(These are essential reading for all content creators, by the way).
If you want MHColour to work you will need to change the textures in the map. Find textures which have fullbrights in them (by running another map in either software Quake or an engine which supports fullbrights) and use those textures.
I personally don't recommend this approach. MHColour is a specialised tool which is only appropriate in certain well-defined circumstances; using it for general mapping work is not a good idea. Creating a map with support for coloured light in the first place is the right thing to do all the time.

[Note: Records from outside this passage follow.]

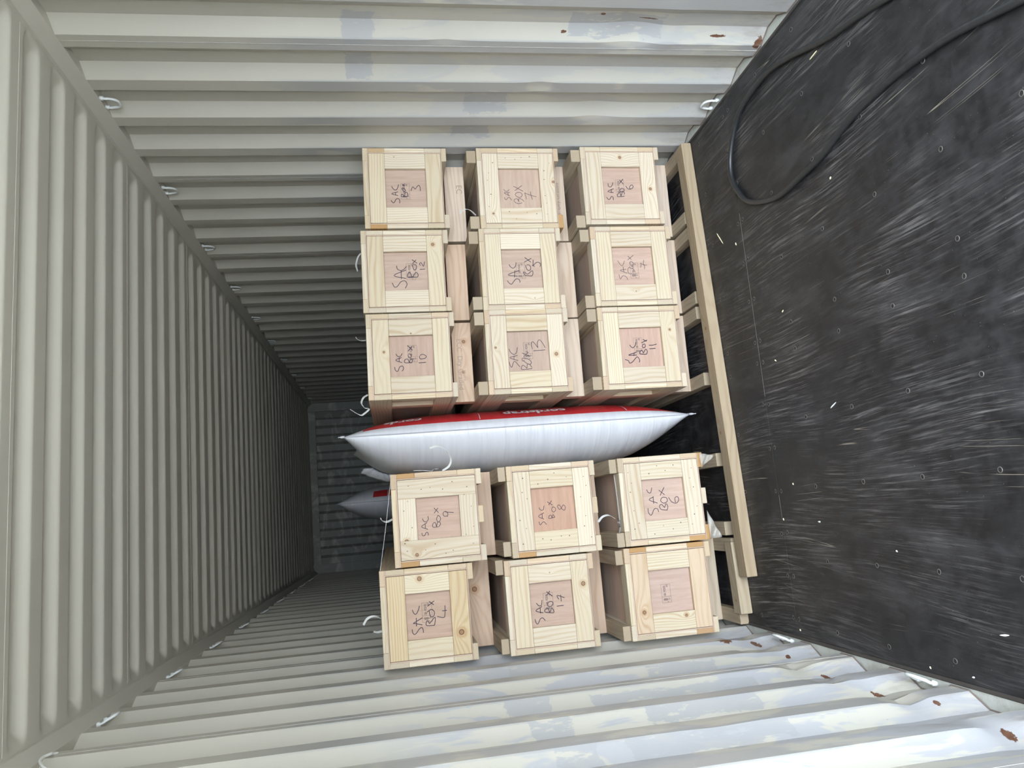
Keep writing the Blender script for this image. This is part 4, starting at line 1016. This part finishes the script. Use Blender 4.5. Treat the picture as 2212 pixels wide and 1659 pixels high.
# printed instruction panel on the far bag
for (ua, ub, va, vb, m) in ((-0.97, -0.80, 0.58, 0.70, BAGR), (-0.97, -0.80, 0.40, 0.57, BAGO)):
    V, F = [], []
    for i in range(9):
        for j in range(9):
            V.append(BAG2.pt(ua + (ub - ua) * i / 8, va + (vb - va) * j / 8, 1, 0.002))
    for i in range(8):
        for j in range(8):
            F.append([i * 9 + j, (i + 1) * 9 + j, (i + 1) * 9 + j + 1, i * 9 + j + 1])
    mesh_obj('printed_panel', V, F, m, bag2, smooth=True)

# ---------------------------------------------------------------- straps, cord, hose, film
def strap(pts, label, wdir=(0.45, 0.75, 0.45), w=0.013):
    o = ribbon('packing_strap', pts, wdir, w, STRAP)
    return tag(o, label, 'strap', 'loose packing straps')
S = STR
strap(S['s12'], 'white strap loop curling up from the lid of box 12')
strap(S['s10'], 'short white strap end sticking up from the lid of box 10')
strap(S['s10b'], 'curled white strap tail at the lid corner of box 10 by the airbag', (0.5, 0.8, 0.5), 0.013)
strap(S['s37'], 'white strap arc in the gap between boxes 3 and 7', (0.5, 0.8, 0.5), 0.013)
bs = empty('packing_strap', S['buckle'][0])
def rel(pts, o): return [tuple(a - b for a, b in zip(p, o)) for p in pts]
o0 = S['buckle'][0]
ribbon('strap_tail', rel(S['bag'], o0), (0.5, 0.8, 0.45), 0.013, STRAP, bs)
ribbon('strap_run', rel(S['bagl'] + [S['buckle'][0]], o0), (0, 1, 0), 0.012, STRAP, bs)
def buckle(parent, loc, long_axis, size=0.034):
    V, F = [], []
    a = Vector(long_axis).normalized(); b = Vector((0, 1, 0)); 
    b = (b - a * b.dot(a)).normalized()
    l, w = size / 2, size * 0.32
    for k in (-1, -0.2, 0.45, 1):
        tube_geo([tuple(a * l * k - b * w), tuple(a * l * k + b * w)], 0.0015, 6, V, F)
    for k in (-1, 1):
        tube_geo([tuple(-a * l + b * w * k), tuple(a * l + b * w * k)], 0.0015, 6, V, F)
    o = mesh_obj('buckle', [tuple(v) for v in V], F, STEEL, parent, smooth=True)
    o.location = loc
    return o
buckle(bs, (0.004, -0.004, -0.017), (0, 0, 1))
tag(bs, 'white buckled strap with a curled tail in front of the airbag by box 9', 'strap', 'loose packing straps')
strap(S['s9'], 'short white strap hook behind the lid of box 9')
l0, l1 = Vector(S['line'][0]), Vector(S['line'][1])
strap([tuple(l0), tuple(l0 * 0.5 + l1 * 0.5 + Vector((0, 0, -0.002))), tuple(l1)], 'taut white strap stretched from box 4 over to box 9', (0, 1, 0), 0.010)
strap(S['s4a'], 'longer curved white strap tail above the lid of box 4')
strap(S['s4b'], 'small white strap stub on the lid of box 4')
o0 = S['s6b'][0]
b6 = empty('packing_strap', o0)
zl = tops['6b'] + 0.002 - o0[2]
fl = lambda pts: [(x, y, zl) for x, y, z in rel(pts, o0)]
ribbon('strap_run', fl(S['s6l']), (0, 1, 0), 0.012, STRAP, b6)
ribbon('strap_run', fl(S['s6d']), (0, 1, 0), 0.012, STRAP, b6)
ribbon('strap_tail', rel(S['s6t'], o0), (0.5, 0.8, 0.5), 0.012, STRAP, b6)
buckle(b6, (-0.015, 0, zl + 0.003), (1, 0, 0))
tag(b6, 'white strap with a steel buckle lying across the lid of unstamped box 6', 'strap', 'loose packing straps')

V, F = tube_geo(catmull([(-1.168, 1.80, 2.50), (-1.165, 1.84, 2.545), (-1.160, 1.90, 2.585), (-1.158, 1.945, 2.596), (-1.160, 1.985, 2.590), (-1.168, 2.02, 2.605), (-1.176, 2.05, 2.598)], 6), 0.0045, 8)
tag(mesh_obj('cord', [tuple(v) for v in V], F, STRAP, smooth=True), 'white cord hanging from the rail at the ceiling corner nearest the camera', 'cord')

hz = catmull([(x, y, 0.0125) for x, y in HOSE], 6)
V, F = tube_geo(hz, 0.0115, 12)
tag(mesh_obj('rubber_hose', [tuple(v) for v in V], F, RUBBER, smooth=True), 'black rubber hose lying in a loop on the dark floor', 'hose')

FT = NT('clear_film')
FT.b.inputs['Alpha'].default_value = 0.30
FILM = FT.out(rgb(0.62, 0.58, 0.50), 0.3)
def film(corners, label, thick=0.0006):
    a, b, c = [Vector(q) for q in corners]
    V, F, idx = [], [], {}
    N = 10
    for i in range(N + 1):
        for j in range(N + 1 - i):
            p = a + (b - a) * i / N + (c - a) * j / N
            p.y += 0.010 * math.sin(i * 1.3 + j * 0.6) * (i + j) / N
            idx[(i, j)] = len(V); V.append(tuple(p))
    for i in range(N):
        for j in range(N - i):
            F.append([idx[(i, j)], idx[(i + 1, j)], idx[(i, j + 1)]])
            if j < N - i - 1: F.append([idx[(i + 1, j)], idx[(i + 1, j + 1)], idx[(i, j + 1)]])
    o = mesh_obj('torn_film', V, F, FILM, smooth=True)
    md = o.modifiers.new('thickness', 'SOLIDIFY'); md.thickness = thick
    return tag(o, label, 'plastic film')
film([(-0.640, 2.688, 0.182), (-0.763, 2.688, 0.125), (-0.766, 2.690, 0.184)], 'torn clear plastic film hanging under the edge of unstamped box 6')
film([(-0.385, 2.690, 0.184), (-0.400, 2.688, 0.115), (-0.455, 2.690, 0.184)], 'scrap of clear film at the corner of unstamped box 6 next to the airbag tip')

# ---------------------------------------------------------------- splinters and chips on the floor
SPL_L = ['long pale wood splinter on the floor between the long timber and the hose loop', 'tiny pale splinter beside the floor joint near the hose loop', 'pale wood sliver under the hose near the corrugated wall', 'pale crumb on the open floor inside the hose side',
         'pale crumb on the floor beyond the joint in front of box 11', 'white paint flake on the floor in line with the airbag', 'white chip on the floor in line with unstamped box 6', 'round white chip on the floor nearer the camera than the screw row', 'small pale crumb beside the floor joint in front of the airbag',
         'pale splinter by the dented wall between the two floor rings', 'white chip by the floor edge nearest the dented wall ring', 'pale splinter where the floor joint meets the dented wall', 'thin grey-white sliver on the floor by the dented wall', 'pale crumb on the scuffed floor in front of box 7', 'pale sliver lying along the floor joint in front of unstamped box 6']
for (a, b), lab in zip(SPL, SPL_L):
    chip = 'chip' in lab or 'flake' in lab or 'grey' in lab
    A_, B_ = Vector((*a, 0)), Vector((*b, 0))
    L = max((B_ - A_).length, 0.009)
    w = 0.0055 if L > 0.02 else 0.006
    n = 8
    V, F = [], []
    for k in range(n):
        an = 2 * math.pi * k / n
        V.append((L / 2 * math.cos(an) * random.uniform(.8, 1.1), w / 2 * math.sin(an) * random.uniform(.7, 1.2), 0.0))
    V += [(v[0] * 0.7, v[1] * 0.6, random.uniform(0.0018, 0.003)) for v in V]
    F = [[k, (k + 1) % n, n + (k + 1) % n, n + k] for k in range(n)] + [list(range(n))[::-1], list(range(n, 2 * n))]
    o = mesh_obj('paint_chip' if chip else 'wood_splinter', V, F, CHIP if chip else SPLINT)
    o.location = ((A_.x + B_.x) / 2, (A_.y + B_.y) / 2, 0.0004)
    o.rotation_euler = (0, 0, math.atan2(B_.y - A_.y, B_.x - A_.x))
    tag(o, lab, 'debris', 'splinters and chips on the floor')
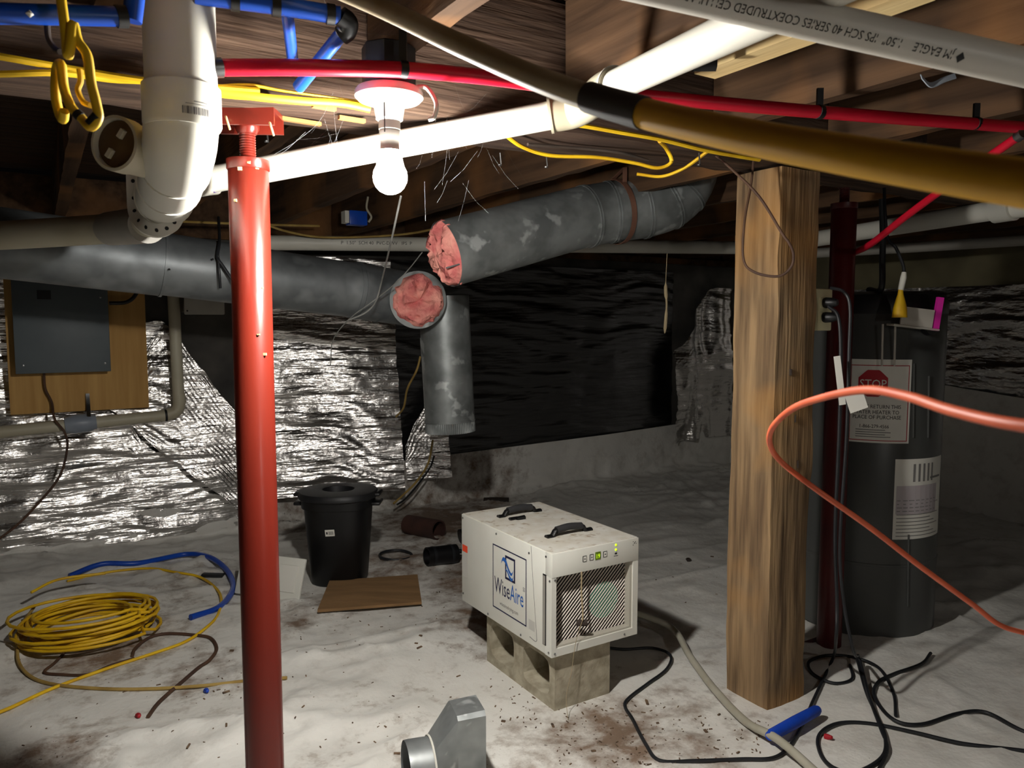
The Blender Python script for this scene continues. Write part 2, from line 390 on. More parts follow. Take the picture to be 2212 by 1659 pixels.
# ------------------------------------------------------------------ the setting
A0, A1, B0, B1 = -3.0, 5.4, -1.6, 4.75
def floor_z(a, b):
    a = np.asarray(a, float); b = np.asarray(b, float)
    x = a * CT - b * ST; y = a * ST + b * CT
    u = x * 0.93 + y * 0.36; v = -x * 0.36 + y * 0.93
    z = (fbm(u * 1.1, v * 1.6, 3) - 0.5) * 0.05
    rid = ridged(u * 1.7 + 3, v * 4.6 + 1.5 * fbm(u * 2, v * 2, 2), 3)
    w = 0.35 + 0.65 * sstep(fbm(u * 0.9 + 9, v * 0.9, 2), 0.35, 0.6)
    z = z + (rid ** 3 - 0.2) * 0.055 * w
    z = z + (ridged(u * 5 + 2, v * 3.3 + fbm(u * 3, v * 3, 2), 3) ** 5) * 0.022 * w
    p0, p1 = ath(620, 1420, 0), ath(1050, 1332, 0); dx, dy = (p1 - p0).x, (p1 - p0).y; L = math.hypot(dx, dy)    # lapped edge of the next liner sheet
    dist = ((x - p0.x) * dy - (y - p0.y) * dx) / L + (fbm(x * 2, y * 2, 2) - .5) * .06
    z = z + .012 * (1 - sstep(np.abs(dist), .0, .035)) + .006 * sstep(dist, -.01, .012)
    # heaps of liner gathered at the heater and along the walls
    def hump(ax, by, s, h): return h * np.exp(-((a - ax) ** 2 + (b - by) ** 2) / (2 * s * s))
    z = z + hump(3.35, 1.05, 0.22, 0.10) + hump(2.75, 0.75, 0.18, 0.04) + hump(0.0, 4.3, 0.4, 0.03) + hump(-0.8, 4.1, .5, .05)
    for (ca, cb, r0, r1) in ((1.5, 2.15, .36, .6), (1.21, 3.525, .2, .36), (2.05, 1.66, .18, .34), (.2, 3.0, .35, .55), (1.42, 3.14, .2, .35)):
        d = np.sqrt((a - ca) ** 2 + (b - cb) ** 2); z = z * sstep(d, r0, r1)
    return z
def fz(P): return float(floor_z(*AB(P)))
def G(px, py, up=0.0):
    h = 0.0
    for _ in range(8): h = 0.5 * h + 0.5 * fz(ath(px, py, h))
    P = ath(px, py, h); P.z = fz(P) + up; return P
def liner_top(a): return np.interp(a, [-3, -.21, 1.0, 1.95, 3.8, 5.4], [.05, .12, .25, .32, .36, .42])

def build_floor():
    st = 0.021
    aa = np.arange(A0, A1 - 0.06, st); bb = np.arange(B0, B1 - 0.16, st)
    na = len(aa); rows = []; dirt = []
    blobs = [(945, 1125, .30, .9), (1040, 1250, .22, .8), (1070, 1340, .20, .7), (1330, 1600, .16, .75), (1240, 1620, .2, .5), (870, 1215, .25, .6),
             (640, 1340, .10, .6), (230, 1400, .2, .7), (640, 1140, .2, .5), (700, 1300, .16, .5), (1060, 1085, .25, .6), (430, 1460, .18, .45),
             (420, 1270, .3, .35), (120, 1640, .12, .6), (1290, 1480, .12, .4), (1500, 1560, .25, .35), (950, 1600, .3, .25), (1440, 1640, .2, .5)]
    BL = [(ath(x, y, 0), s, w) for x, y, s, w in blobs]
    def dirt_at(X, Y):
        d = np.zeros_like(X)
        for P, s, w in BL: d = np.maximum(d, w * np.exp(-((X - P.x) ** 2 + (Y - P.y) ** 2 * 0.55) / (2 * s * s)))
        return d
    for b in bb:
        z = floor_z(aa, np.full_like(aa, b)); rows.append((aa, np.full_like(aa, b), z))
    bw = B1 - 0.055; be = bb[-1]
    zt = liner_top(aa)
    K = 26
    for k in range(1, K + 1):
        t = k / K
        s1 = min(1, t / 0.35); tt = max(0, (t - 0.2) / 0.8)
        b = be + (bw - be) * math.sin(s1 * math.pi / 2)
        z = floor_z(aa, np.full_like(aa, min(b, bw))) * (1 - tt) + zt * tt ** 1.2
        ripple = (ridged(aa * 3.5, np.full_like(aa, t * 1.3), 2) - 0.6) * 0.07 * math.sin(min(1, t * 1.3) * math.pi) * (0.3 + 0.7 * (1 - tt))
        rows.append((aa, np.full_like(aa, b) - np.abs(ripple), z + 0.3 * ripple))
    V = []; D = []
    for (a, b, z) in rows:
        X = a * CT - b * ST; Y = a * ST + b * CT
        V.append(np.stack([a, b, z], 1)); D.append(dirt_at(X, Y))
    V = np.concatenate(V); D = np.concatenate(D); nr = len(rows)
    i = np.arange(nr - 1)[:, None] * na + np.arange(na - 1)[None, :]
    F = np.stack([i, i + 1, i + na + 1, i + na], -1).reshape(-1, 4)
    me = bpy.data.meshes.new('floor'); me.from_pydata(V.tolist(), [], F.tolist())
    me.polygons.foreach_set('use_smooth', [True] * len(F))
    at_ = me.attributes.new('dirt', 'FLOAT', 'POINT'); at_.data.foreach_set('value', D.astype(np.float32))
    o = link_obj('floor', me, M_LINER, None); o.matrix_world = RB; PM[o.name] = RB.copy()
    props(o, kind='structure', label='crinkled white plastic vapor barrier covering the dirt floor', cat='floor')
    # liner climbing the right wall
    bb2 = np.arange(B0, B1 - 0.05, 0.03); rows = []
    for k in range(18):
        t = k / 17; zz = -0.06 + t * (0.88 - 0.10 * np.sin(bb2 * 1.1)) ; off = 0.035 + 0.05 * (ridged(bb2 * 2.1, np.full_like(bb2, t * 1.8), 2) - .5) + 0.16 * (1 - t) ** 3
        rows.append(np.stack([np.full_like(bb2, A1) - off - 0.015, bb2, zz], 1))
    nb = len(bb2); i = np.arange(17)[:, None] * nb + np.arange(nb - 1)[None, :]
    F = np.stack([i, i + 1, i + nb + 1, i + nb], -1).reshape(-1, 4); me = bpy.data.meshes.new('liner_skirt')
    me.from_pydata(np.concatenate(rows).tolist(), [], F.tolist()); me.polygons.foreach_set('use_smooth', [True] * len(F))
    s = link_obj('liner_skirt', me, M_LINER, o)
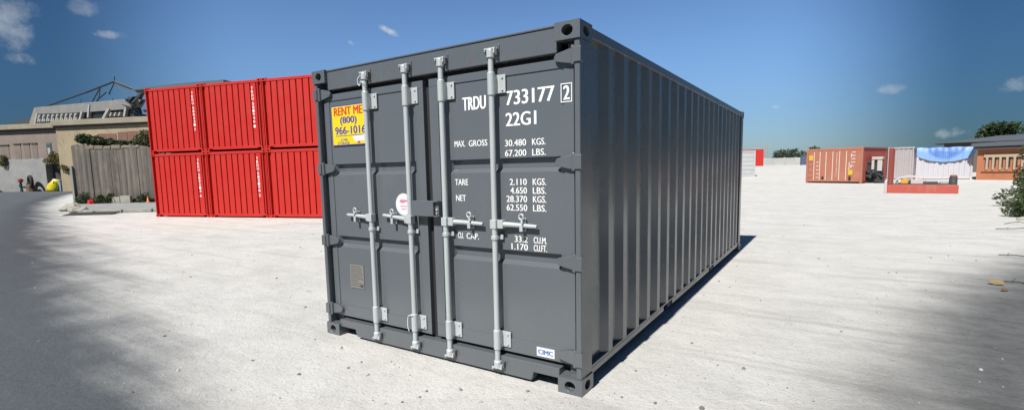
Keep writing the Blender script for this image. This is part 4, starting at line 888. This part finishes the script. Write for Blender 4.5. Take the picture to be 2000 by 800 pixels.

If something doesn't work in the engine you're using, cross-check it with another engine. This is always a good idea anyway, even if that something does work, and especially if you're using Bengt Jardrup's engine (or something derived from it).
Bengt's engine is a great mapping tool, but it has several serious drawbacks which prevent it from being suitable for general use. One of those is it's lack of fullbrights and overbrights. Content which looks perfectly fine in his engine can quite easily look awful in something else. It's even inconsistent with his software engine in this regard.
Another is that his engine carries forward a lot of CRAP from GLQuake which the world would be a lot better off without. I've personally seen content run over 10 times faster in engines that have had their renderer designed better.
None of this is to say that he did a bad job; by his own admission () his engine is a mapping tool and it should be treated as one. A key point that mappers frequently miss is that the engine that is best for them while mapping is not necessarily best for the person who's playing the end result. Understandable but sometimes frustrating.
So coming back to where I said "if something doesn't work in the engine you're using, cross-check it with another engine": right now we don't know where the bug you're getting is. It could be in the engine. It could be in the map. It could be in the tools (and not necessarily just the light tool). The only way we're going to know, and be able to advise where to go next, is if you cross-check, experiment and try to pin down the source.